Прошло совсем немного времени, прежде чем сцена раскололась на две части. Рейверы, преимущественно белые, остались со своими таблетками, белыми перчатками, промышленными масками и неоновыми трубочками, а также музыкой, полной жизнерадостных фортепьянных риффов, немыслимых сэмплов и вокального визга, с вызовом названной «счастливым» хардкором (happy hardcore), купались в ностальгии по эйфории 1991 года и бесстыдно прославляли экстази: кроме знаменитого «воскресного гедонизма» у них больше ничего и не было. «Толпа, состоящая в основном из людей от 16 до 22, веселится в измененном состоянии сознания, — отмечал один из наблюдателей. — И с нескрываемой гордостью демонстрирует свои широко ухмыляющиеся рты, огромные зрачки и льющееся через край дружелюбие» (Ш, ноябрь 1995).

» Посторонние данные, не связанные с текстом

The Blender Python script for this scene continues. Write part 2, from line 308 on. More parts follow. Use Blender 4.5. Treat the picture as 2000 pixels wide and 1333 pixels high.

Реакцией на расцвет джангла стала сильнейшая драматизация расистских отношений в Британии 90-х годов. На протяжении всей истории послевоенной поп-культуры, начиная от рок-н-ролла, R&B, соула и фанка и заканчивая хаусом и техно, черная музыка была са-унд-треком досуга белой молодежи и предоставляла основу для белой поп-музыки — в особенности той, что звучала в танцевальных клубах. Но несмотря на все это, когда в клубах появляется слишком много черных людей, большинство белых начинают чувствовать себя неловко. Вышибалы центральных ночных клубов часто придумывают ложные причины, чтобы не впустить черных. И хотя на рейвах черным и белым случалось танцевать вместе, там это происходило на белых условиях, белые были там в большинстве и белые же получали прибыль от вечеринки. Паника вокруг джангла началась тогда, когда черные люди перестали быть меньшинством и обрели очевидную власть над джангл-сценой. Расизм в Британии всегда носил общенациональный характер, и хаус-культура со всеми ее громкими речами о дружбе и любви не была исключением. «Очень часто отрицательное отношение к джанглу объясняется страхом перед грубым парнем из гетто, который якобы испортил атмосферу мира и любви и мечту о межплеменном единении, — говорил поп-теоретик Кодво Ишан, — Если верить этому расистскому мифу, то именно джангл виноват в том, что маленький Вудсток каждого рейвера превратился в Альтамонт с басовыми колонками» [160].
Музыкальная индустрия поначалу отреагировала на появление джангла так же равнодушно, как когда-то — на появление хип-хопа и хауса. Как и хип-хоп в семидесятых, джангл остался в стороне от повальной коммерциализации, что позволило ему развиваться, пустить корни и сформулировать связную идеологию, относительно свободную от финансового давления, с которым бывает сопряжено стремление занять высокие места в чартах и продать как можно больше пластинок. Джангл связывали с внешним миром подпольные и потому вынужденные быть автономными средства — независимые звукозаписывающие лейблы и пиратское радио. До 1994 года единственной легальной передачей в Англии, предоставляющей регулярный эфир хардкору, было шоу Стю Аллена на манчестерской станции Key 103. Больше права голоса хардкору никто не давал: он был объявлен вне закона. В период между 1992 и 1994 годами музыкальная сторона хардкора очень сильно изменилась. Произошел один из тех странных переворотов в поп-культуре, когда жанр вдруг покидает свою прежнюю форму и словно создает себя заново. Используя всю палитру звуков, джангл рассмотрел танцевальную музыку на метаболическом уровне и создал всепоглощающее лоно звука. Барабаны и бас стали главными инструментами, и застывшую монотонную пульсацию хауса заменили сложные перкуссионные переплетения. В то время как The Prodigy с их потрясающими живыми выступлениями и виртуозной способностью к программированию превращали свой апокалиптический хардкор в радикальную разновидность электронного рок-н-ролла — «Музыки для кинутого поколения» (так назывался их второй альбом — «Music For Jilted Generation»), производители джангла придавали брейк-битам форму иолиритмичного смешения элементов хауса, хардкора, регги, хип-хопа, соула, джаза, эмбиента и техно — варева из городских звуков и стилей, появление которого Fabio и Grooverider предсказали еще за пять лет до того.